We investigate whether elite Chicago public high schools differentially benefit high-achieving students from more and less affluent neighborhoods. Chicago’s place-based affirmative action policy allocates seats based on achievement and neighborhood socioeconomic status (SES). Using regression discontinuity design (RDD), we find that these schools do not raise test scores overall, but students are generally more positive about their high school experiences. For students from low-SES neighborhoods, we estimate negative effects on grades and the probability of attending a selective college. We present suggestive evidence that these findings for students from low-SES neighborhoods are driven by the negative effect of relative achievement ranking.
Chicago has Selective Enrollment Hight Schools (SEHS) which admit based on the most gifted citywide. However they reserve slots for students in their local catchment area who score the highest but do not attain the minimum. The questions being explored are: Do SEHS improve student test scores? Are they able to raise low SES affirmative action admit scores by a greater degree (implying that quality of school, quality of peers, and quality of teaching have some ameliorative impact above simple IQ)? Do affirmative action admits improve their chances of attending selective universities? These are all the outcomes desired and used to justify affirmative action admits.
But the answers are No, No, and No.
IQ is a superior forecaster of education attainment than SES or quality of school attended. Some of the findings buried in the verbiage.
The affirmative action admissions policy in Chicago, reserving seats for students from low-SES neighborhoods, makes selective schools more racially diverse than many other high schools in the city. We find no evidence that SEHSs are raising test scores more for students from the most disadvantaged neighborhoods than for students from the most advantaged neighborhoods. SEHSs have a positive effect on students’ perceptions of the high school experience.
SEHS students are more positive than their counterparts in non-SEHSs. SEHS students are more likely to say that students get along well and treat each other with respect. Students in SEHSs also report a greater sense of personal safety; namely, they are less likely to worry about crime, violence, and bullying at school.

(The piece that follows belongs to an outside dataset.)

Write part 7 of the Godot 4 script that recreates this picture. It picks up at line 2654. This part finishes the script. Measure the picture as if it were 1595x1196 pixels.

We find negative effects of being admitted to an SEHS on GPA. This effect is primarily driven by the large negative impact on GPA for students from more disadvantaged neighborhoods. Students admitted from the lowest-SES neighborhoods are, on average, the lowest-achieving students in selective schools. Admission to an SEHS reduces the probability that a student from a low-SES neighborhood attends a selective college.
One of the most critical findings is buried in the text.
Students from low-SES neighborhoods who are admitted to a selective high school are less likely to attend a selective college than students from low-SES neighborhoods who just miss the admissions cutoff.
A less PC rendering of their findings might be:
Chicago has a high school affirmative action program.
It achieves more racial diversity in the school system as a whole and students feel good about their SEHS experience.
SEHS teaching does not improve education outcomes above that predicted by student IQ results.
Affirmative Action admits score lower grades because they are less capable than their SEHS peers, putting them at the bottom of the grade distribution curve.
If you are a lower SES facing the choice of affirmative action or staying at your local school, your chances of attending a selective university are greater by attending your local school than going with SEHS based on affirmative Action.
Even more bluntly, affirmative action is serving a diversity goal and a feel good goal but does so by harming lower SES education attainment.
Even though the researchers try and hedge their position, this is pretty strong evidence of the academic mismatch hypothesis.
There is an awful lot of reality in here which the education establishment really don't want to see or here.